====== EXERCISE DATA ======
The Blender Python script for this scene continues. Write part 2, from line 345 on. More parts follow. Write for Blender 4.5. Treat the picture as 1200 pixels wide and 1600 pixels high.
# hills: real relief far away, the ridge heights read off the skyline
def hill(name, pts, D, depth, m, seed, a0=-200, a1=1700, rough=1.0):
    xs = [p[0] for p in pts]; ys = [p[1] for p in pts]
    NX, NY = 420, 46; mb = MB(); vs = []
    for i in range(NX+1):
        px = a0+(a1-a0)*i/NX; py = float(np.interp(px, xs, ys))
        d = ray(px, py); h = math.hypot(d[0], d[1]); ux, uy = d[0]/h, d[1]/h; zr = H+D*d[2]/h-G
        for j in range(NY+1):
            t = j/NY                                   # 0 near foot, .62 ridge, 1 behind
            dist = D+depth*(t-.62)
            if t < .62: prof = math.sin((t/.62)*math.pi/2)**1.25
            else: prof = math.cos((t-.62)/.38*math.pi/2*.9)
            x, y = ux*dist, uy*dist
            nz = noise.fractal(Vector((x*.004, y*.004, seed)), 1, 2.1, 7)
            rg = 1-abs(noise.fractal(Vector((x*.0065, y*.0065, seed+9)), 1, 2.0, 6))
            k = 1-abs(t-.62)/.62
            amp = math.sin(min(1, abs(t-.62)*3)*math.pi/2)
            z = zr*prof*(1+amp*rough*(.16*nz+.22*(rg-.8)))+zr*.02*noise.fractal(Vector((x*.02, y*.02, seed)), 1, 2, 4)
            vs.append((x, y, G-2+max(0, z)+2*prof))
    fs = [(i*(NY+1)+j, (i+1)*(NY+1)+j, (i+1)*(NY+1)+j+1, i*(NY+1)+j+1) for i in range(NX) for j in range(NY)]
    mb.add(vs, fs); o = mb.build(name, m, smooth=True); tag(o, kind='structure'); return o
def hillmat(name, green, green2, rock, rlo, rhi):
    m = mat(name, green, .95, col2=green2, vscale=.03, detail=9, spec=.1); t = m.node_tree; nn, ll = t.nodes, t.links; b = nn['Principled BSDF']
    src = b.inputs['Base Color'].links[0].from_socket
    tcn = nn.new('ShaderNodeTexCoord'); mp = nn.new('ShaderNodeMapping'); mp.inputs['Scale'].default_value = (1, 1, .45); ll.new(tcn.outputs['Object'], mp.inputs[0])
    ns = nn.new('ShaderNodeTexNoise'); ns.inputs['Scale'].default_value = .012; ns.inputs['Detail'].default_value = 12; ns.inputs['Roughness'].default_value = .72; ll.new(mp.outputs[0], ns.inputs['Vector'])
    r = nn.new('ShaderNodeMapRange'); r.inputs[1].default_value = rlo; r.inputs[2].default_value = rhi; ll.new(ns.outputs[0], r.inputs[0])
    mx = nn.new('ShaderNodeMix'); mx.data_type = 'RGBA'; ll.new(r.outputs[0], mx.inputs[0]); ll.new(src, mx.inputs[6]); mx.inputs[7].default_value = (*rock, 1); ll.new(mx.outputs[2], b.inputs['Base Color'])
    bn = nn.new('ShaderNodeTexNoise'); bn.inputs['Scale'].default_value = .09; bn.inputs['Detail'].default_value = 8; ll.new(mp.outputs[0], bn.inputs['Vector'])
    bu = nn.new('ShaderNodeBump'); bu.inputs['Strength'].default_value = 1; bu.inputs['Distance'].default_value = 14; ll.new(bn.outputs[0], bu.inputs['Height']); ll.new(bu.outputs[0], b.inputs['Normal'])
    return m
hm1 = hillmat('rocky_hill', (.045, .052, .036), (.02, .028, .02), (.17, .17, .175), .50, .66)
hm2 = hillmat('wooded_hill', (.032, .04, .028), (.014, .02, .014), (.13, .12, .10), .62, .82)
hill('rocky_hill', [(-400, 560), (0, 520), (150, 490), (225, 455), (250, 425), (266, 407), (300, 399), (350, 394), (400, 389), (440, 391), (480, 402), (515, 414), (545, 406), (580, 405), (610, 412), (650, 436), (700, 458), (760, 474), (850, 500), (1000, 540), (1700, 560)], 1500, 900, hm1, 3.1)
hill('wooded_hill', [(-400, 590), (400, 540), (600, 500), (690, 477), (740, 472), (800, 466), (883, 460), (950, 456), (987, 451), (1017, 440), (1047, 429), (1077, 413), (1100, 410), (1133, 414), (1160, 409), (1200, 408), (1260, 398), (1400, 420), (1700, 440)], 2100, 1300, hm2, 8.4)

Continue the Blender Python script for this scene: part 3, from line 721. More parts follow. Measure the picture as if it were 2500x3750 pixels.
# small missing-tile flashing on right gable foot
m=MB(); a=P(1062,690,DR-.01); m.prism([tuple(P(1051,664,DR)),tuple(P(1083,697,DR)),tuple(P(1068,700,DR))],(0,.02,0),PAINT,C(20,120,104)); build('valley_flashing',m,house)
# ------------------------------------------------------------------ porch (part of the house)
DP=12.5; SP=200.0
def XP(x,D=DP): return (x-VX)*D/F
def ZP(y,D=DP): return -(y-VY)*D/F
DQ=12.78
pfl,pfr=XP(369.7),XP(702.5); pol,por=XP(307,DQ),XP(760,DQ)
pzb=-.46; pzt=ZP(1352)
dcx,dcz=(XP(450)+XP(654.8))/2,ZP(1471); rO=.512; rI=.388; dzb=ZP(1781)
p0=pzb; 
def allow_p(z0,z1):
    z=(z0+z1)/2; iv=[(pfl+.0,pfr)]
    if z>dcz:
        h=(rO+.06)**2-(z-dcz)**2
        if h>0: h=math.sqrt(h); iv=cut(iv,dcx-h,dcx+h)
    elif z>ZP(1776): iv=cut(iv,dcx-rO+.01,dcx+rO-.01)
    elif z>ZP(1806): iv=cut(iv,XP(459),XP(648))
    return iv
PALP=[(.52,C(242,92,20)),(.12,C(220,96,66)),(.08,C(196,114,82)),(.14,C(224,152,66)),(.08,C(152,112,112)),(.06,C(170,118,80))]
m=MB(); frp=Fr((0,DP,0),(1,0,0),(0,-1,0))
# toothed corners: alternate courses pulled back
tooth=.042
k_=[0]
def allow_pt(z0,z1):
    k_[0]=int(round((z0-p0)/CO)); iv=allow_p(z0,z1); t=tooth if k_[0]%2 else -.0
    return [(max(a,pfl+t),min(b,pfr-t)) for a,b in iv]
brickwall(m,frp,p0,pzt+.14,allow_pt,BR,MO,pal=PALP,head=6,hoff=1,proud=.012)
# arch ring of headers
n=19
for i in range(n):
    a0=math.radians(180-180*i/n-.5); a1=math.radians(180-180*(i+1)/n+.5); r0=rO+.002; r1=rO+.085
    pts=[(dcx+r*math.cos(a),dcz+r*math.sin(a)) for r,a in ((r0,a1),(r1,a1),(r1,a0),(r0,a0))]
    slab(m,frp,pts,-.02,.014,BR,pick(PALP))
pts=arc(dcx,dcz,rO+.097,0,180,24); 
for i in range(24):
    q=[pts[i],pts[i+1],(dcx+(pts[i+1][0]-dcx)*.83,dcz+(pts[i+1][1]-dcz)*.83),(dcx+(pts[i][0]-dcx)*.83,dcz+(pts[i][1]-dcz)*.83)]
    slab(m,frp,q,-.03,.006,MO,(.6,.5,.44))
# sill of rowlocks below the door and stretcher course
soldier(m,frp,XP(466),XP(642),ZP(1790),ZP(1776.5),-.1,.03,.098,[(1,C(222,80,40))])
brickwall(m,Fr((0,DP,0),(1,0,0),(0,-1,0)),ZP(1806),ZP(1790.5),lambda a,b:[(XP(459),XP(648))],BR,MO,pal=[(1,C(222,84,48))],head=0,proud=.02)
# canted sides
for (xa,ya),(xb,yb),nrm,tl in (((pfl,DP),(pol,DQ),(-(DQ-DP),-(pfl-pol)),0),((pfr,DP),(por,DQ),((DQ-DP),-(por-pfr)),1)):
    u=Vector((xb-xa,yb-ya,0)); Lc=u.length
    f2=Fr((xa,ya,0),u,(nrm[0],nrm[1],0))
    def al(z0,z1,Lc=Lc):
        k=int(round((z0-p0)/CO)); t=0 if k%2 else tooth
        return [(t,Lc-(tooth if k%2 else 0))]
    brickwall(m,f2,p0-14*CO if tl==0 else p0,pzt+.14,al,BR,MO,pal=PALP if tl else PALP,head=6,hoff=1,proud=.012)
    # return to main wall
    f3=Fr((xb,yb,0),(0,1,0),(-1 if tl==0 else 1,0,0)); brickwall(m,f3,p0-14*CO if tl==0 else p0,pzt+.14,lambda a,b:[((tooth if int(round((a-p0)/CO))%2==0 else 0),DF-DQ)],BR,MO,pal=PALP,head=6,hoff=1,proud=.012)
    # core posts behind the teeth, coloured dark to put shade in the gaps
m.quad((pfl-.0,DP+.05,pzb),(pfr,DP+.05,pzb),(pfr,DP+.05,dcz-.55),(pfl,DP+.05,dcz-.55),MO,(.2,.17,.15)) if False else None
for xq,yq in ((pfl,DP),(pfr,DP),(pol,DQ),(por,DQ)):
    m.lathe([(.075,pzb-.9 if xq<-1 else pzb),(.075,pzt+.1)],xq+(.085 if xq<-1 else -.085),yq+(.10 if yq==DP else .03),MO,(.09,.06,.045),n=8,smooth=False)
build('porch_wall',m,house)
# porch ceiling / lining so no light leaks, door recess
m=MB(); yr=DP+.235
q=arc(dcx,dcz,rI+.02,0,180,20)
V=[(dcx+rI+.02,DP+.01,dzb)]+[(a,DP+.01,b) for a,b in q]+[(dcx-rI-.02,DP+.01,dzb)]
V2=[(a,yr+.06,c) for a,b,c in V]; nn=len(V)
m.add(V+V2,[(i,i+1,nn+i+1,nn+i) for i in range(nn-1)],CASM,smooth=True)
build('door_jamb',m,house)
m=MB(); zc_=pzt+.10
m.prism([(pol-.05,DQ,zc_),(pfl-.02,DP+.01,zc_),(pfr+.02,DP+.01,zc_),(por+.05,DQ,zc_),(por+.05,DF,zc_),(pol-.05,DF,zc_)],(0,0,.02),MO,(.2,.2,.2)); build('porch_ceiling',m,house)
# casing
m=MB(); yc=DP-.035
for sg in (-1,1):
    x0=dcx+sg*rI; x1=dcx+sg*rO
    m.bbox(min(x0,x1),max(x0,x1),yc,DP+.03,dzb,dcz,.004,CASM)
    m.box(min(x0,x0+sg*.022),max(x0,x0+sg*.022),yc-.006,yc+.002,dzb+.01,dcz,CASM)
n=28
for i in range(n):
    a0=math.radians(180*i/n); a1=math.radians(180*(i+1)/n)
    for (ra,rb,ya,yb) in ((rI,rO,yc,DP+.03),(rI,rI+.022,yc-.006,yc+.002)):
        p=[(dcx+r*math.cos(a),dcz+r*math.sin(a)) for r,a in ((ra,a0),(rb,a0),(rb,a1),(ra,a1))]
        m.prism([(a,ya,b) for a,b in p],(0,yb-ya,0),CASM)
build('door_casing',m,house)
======
Using the material above, report each line where "picture" occurs.

The Blender Python script for this scene continues. Write part 2, from line 345 on. More parts follow. Write for Blender 4.5. Treat the picture as 1200 pixels wide and 1600 pixels high.
Continue the Blender Python script for this scene: part 3, from line 721. More parts follow. Measure the picture as if it were 2500x3750 pixels.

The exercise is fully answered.